Give again only the lines beginning with the one that contains "Model this scene" and ending with the one that contains "SC.camera = cam"; include both of those lines.

• • • •

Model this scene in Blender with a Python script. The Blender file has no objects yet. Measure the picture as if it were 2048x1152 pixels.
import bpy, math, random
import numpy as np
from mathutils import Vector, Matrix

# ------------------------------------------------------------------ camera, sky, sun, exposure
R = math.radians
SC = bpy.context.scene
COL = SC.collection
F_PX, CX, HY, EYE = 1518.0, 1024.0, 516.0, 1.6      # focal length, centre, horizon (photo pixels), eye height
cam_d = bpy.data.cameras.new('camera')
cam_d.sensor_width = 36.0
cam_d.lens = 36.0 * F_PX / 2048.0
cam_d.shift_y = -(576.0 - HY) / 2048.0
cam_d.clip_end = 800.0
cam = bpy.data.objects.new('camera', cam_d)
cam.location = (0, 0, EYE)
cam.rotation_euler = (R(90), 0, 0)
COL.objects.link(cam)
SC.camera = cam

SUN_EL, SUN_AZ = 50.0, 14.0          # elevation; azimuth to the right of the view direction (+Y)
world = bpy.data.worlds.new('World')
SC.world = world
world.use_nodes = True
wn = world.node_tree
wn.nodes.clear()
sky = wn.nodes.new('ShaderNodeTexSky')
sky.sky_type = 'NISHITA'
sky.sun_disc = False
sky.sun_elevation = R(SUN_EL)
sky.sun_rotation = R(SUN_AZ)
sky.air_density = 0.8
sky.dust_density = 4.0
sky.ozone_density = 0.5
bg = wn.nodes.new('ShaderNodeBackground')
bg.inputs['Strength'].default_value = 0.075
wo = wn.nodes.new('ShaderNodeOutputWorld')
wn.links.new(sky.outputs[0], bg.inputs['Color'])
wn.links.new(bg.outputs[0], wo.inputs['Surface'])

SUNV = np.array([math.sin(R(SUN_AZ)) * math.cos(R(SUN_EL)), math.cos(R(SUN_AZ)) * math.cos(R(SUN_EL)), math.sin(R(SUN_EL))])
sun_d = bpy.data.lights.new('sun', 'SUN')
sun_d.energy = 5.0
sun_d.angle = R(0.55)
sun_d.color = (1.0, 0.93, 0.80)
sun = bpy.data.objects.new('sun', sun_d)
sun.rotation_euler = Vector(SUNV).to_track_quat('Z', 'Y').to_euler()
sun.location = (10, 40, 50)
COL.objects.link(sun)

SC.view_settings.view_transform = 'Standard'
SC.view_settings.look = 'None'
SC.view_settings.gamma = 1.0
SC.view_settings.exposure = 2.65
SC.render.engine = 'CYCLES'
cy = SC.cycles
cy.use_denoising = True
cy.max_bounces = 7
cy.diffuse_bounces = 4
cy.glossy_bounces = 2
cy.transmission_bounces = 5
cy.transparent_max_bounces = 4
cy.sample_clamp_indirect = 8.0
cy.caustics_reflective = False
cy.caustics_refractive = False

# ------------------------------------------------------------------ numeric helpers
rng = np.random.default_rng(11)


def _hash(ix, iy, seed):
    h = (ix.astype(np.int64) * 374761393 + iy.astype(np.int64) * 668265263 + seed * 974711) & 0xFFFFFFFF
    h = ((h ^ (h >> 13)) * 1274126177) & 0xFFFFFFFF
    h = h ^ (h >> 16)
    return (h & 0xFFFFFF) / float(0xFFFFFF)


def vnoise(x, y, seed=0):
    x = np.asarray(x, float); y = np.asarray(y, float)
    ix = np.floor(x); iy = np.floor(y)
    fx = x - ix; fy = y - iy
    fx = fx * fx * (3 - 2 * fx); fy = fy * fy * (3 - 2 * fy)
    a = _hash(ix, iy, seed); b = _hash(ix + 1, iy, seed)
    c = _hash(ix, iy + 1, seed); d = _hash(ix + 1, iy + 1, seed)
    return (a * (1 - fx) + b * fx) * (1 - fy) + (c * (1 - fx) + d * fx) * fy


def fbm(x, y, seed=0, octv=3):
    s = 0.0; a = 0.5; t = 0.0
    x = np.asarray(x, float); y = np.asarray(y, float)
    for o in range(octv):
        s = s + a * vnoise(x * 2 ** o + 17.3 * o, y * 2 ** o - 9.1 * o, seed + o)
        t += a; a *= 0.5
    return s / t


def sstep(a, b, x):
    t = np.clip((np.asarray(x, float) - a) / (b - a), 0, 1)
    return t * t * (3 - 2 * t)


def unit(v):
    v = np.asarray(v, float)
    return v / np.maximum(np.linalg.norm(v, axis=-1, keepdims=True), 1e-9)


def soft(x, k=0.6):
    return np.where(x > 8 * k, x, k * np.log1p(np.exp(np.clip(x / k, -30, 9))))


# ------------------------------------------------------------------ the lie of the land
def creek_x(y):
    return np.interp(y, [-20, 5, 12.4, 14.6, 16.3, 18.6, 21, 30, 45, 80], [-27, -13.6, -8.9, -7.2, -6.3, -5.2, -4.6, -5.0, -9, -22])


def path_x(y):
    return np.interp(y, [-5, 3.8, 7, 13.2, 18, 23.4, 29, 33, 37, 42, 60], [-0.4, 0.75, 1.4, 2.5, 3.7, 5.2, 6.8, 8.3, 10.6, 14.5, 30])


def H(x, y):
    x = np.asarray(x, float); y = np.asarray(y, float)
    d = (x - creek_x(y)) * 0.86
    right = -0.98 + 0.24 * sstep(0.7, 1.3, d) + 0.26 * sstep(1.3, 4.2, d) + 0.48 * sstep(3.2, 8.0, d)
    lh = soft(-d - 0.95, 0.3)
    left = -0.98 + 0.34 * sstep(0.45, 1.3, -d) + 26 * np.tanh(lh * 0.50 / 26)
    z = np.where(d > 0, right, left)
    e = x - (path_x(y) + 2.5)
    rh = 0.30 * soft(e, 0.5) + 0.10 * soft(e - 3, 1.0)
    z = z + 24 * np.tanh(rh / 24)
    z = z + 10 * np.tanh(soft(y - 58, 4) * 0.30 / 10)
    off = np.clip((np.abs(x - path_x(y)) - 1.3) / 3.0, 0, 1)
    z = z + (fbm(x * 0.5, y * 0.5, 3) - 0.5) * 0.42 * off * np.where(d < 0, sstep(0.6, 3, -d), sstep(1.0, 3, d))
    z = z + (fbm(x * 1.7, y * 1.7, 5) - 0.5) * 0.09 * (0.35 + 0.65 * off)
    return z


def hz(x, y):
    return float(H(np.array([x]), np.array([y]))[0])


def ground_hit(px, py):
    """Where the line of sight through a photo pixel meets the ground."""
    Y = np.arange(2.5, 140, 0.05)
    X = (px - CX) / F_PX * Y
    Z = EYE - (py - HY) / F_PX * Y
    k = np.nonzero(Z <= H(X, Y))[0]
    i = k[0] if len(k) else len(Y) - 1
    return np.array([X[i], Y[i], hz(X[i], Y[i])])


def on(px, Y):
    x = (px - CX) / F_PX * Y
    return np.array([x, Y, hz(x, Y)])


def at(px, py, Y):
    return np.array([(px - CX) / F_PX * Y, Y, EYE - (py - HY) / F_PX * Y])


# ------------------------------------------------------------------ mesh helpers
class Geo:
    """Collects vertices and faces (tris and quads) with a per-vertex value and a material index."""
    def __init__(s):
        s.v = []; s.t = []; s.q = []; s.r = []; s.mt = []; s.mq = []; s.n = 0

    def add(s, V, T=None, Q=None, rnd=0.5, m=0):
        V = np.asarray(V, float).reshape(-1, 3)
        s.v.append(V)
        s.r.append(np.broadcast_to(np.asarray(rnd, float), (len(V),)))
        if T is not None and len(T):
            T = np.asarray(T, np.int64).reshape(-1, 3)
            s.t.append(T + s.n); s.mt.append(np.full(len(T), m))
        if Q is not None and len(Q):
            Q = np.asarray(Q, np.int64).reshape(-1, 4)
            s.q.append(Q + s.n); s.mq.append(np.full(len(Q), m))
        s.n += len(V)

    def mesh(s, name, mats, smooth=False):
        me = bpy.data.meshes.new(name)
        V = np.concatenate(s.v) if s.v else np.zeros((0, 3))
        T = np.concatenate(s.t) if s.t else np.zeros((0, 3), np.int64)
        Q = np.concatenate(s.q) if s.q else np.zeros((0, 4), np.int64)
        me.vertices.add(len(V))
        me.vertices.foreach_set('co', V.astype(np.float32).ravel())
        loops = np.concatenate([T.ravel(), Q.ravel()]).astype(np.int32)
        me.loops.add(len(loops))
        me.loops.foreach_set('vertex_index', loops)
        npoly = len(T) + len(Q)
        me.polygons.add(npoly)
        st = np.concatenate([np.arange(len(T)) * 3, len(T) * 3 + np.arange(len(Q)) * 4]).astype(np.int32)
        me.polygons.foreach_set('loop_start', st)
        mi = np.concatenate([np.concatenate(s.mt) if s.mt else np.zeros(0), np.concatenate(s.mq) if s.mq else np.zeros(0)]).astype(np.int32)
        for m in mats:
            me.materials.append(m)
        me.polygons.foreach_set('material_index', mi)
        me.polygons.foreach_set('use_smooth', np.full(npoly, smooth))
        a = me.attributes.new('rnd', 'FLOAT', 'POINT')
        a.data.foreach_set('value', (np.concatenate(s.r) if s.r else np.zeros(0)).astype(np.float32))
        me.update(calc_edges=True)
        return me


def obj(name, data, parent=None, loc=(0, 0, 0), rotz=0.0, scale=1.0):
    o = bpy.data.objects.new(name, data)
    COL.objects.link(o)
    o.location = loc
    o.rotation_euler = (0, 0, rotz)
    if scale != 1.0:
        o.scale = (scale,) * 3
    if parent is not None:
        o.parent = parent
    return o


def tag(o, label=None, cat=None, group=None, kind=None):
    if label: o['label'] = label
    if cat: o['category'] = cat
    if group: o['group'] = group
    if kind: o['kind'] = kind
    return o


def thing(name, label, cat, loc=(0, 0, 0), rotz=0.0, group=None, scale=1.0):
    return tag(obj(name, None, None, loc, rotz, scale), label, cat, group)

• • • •

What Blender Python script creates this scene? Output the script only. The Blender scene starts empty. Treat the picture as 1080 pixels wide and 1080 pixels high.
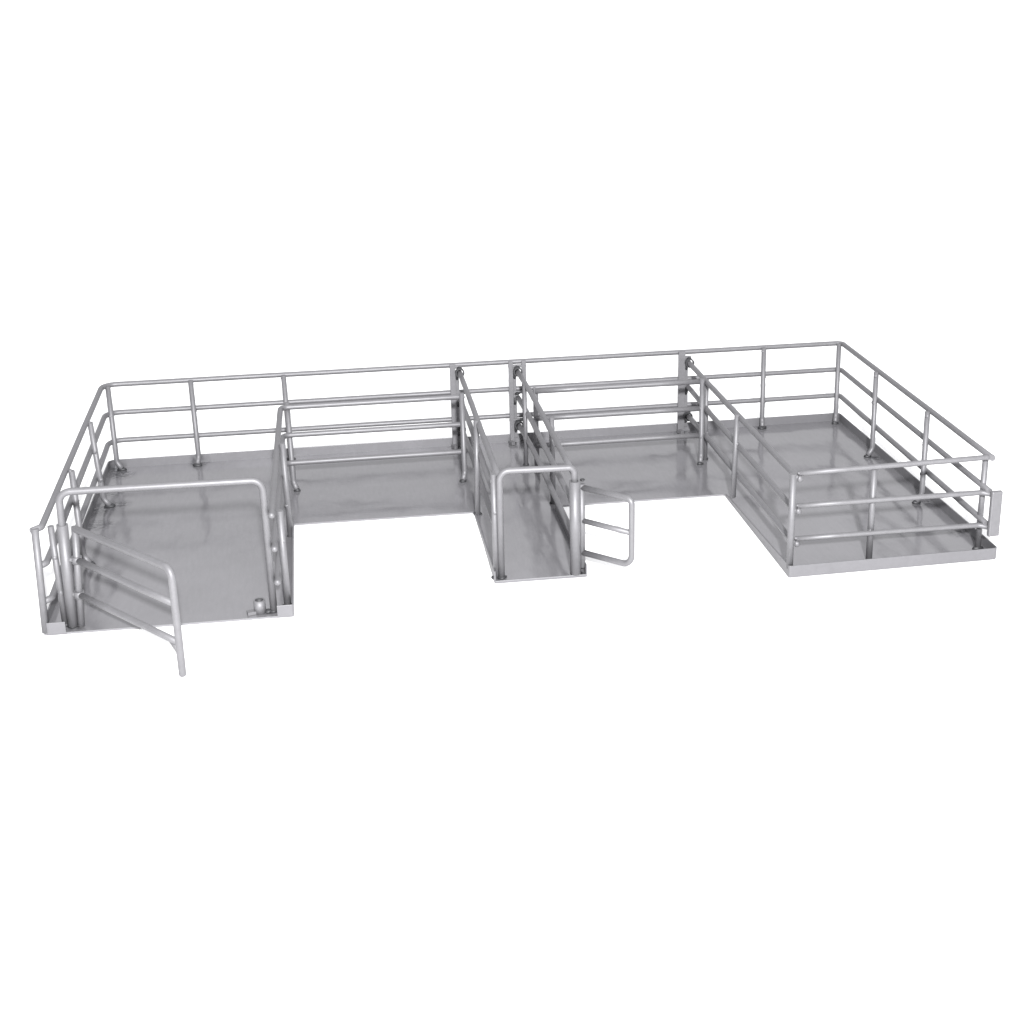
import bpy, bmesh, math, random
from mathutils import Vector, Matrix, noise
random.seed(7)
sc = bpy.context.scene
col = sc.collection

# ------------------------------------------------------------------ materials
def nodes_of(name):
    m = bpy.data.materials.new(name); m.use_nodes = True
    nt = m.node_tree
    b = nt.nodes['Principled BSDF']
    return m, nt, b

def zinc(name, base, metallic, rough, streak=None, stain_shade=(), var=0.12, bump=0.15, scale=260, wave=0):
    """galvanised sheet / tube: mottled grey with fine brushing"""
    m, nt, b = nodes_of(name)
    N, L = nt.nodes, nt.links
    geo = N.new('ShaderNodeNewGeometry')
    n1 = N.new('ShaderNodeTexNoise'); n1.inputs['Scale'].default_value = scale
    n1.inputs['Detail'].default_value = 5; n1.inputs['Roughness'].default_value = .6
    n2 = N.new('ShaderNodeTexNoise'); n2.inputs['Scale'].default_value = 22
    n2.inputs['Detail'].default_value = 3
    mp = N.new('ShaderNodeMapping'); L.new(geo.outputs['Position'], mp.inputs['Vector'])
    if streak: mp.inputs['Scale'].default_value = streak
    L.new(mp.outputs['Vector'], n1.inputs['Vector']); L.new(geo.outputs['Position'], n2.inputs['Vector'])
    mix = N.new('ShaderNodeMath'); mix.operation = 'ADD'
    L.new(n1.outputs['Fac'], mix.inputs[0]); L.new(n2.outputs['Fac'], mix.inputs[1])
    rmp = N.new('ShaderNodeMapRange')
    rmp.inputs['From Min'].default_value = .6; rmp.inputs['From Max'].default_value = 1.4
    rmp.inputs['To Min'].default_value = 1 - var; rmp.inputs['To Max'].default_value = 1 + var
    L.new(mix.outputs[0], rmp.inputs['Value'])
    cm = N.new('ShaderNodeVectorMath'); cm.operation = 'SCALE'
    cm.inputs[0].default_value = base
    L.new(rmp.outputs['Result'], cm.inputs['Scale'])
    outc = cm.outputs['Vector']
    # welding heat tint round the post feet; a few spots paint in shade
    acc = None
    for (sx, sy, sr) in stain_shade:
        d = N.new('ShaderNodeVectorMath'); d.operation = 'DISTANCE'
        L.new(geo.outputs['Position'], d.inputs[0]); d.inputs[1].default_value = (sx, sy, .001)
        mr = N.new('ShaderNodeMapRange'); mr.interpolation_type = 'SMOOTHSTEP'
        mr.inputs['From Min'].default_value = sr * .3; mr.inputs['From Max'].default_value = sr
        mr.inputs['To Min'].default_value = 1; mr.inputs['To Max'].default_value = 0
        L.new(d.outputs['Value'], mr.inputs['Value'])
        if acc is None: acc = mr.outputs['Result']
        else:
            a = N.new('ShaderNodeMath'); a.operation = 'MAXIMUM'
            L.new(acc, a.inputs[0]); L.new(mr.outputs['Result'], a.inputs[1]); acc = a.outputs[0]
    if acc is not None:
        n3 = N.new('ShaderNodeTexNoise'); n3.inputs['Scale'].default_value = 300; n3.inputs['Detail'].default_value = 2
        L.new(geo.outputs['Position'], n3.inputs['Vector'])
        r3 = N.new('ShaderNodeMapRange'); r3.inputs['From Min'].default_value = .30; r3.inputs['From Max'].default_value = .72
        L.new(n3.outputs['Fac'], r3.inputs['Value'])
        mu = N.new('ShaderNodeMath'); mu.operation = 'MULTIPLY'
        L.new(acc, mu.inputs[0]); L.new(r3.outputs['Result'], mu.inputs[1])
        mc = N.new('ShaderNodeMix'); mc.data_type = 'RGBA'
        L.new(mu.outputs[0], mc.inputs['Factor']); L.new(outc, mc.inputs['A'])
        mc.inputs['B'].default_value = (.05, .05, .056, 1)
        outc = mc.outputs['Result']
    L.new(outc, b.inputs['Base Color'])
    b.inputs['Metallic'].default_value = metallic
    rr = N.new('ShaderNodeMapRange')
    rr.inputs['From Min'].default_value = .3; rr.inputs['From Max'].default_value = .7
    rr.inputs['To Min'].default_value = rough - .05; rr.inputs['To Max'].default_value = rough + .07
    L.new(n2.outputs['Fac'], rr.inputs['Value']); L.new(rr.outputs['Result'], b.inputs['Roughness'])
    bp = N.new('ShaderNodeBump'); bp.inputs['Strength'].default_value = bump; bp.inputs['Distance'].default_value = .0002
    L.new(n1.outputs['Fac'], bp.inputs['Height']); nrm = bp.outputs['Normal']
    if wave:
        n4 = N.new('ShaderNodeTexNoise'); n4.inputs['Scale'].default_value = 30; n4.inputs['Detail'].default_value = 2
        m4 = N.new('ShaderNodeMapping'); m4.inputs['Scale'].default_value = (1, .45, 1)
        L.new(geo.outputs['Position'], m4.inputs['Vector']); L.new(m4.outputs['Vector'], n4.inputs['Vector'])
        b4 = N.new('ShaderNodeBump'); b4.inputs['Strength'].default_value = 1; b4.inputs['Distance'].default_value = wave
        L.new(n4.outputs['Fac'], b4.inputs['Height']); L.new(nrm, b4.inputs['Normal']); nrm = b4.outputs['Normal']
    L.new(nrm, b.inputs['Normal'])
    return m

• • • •

● TASK RESULT:
Model this scene in Blender with a Python script. The Blender file has no objects yet. Measure the picture as if it were 2048x1152 pixels.
import bpy, math, random
import numpy as np
from mathutils import Vector, Matrix

# ------------------------------------------------------------------ camera, sky, sun, exposure
R = math.radians
SC = bpy.context.scene
COL = SC.collection
F_PX, CX, HY, EYE = 1518.0, 1024.0, 516.0, 1.6      # focal length, centre, horizon (photo pixels), eye height
cam_d = bpy.data.cameras.new('camera')
cam_d.sensor_width = 36.0
cam_d.lens = 36.0 * F_PX / 2048.0
cam_d.shift_y = -(576.0 - HY) / 2048.0
cam_d.clip_end = 800.0
cam = bpy.data.objects.new('camera', cam_d)
cam.location = (0, 0, EYE)
cam.rotation_euler = (R(90), 0, 0)
COL.objects.link(cam)
SC.camera = cam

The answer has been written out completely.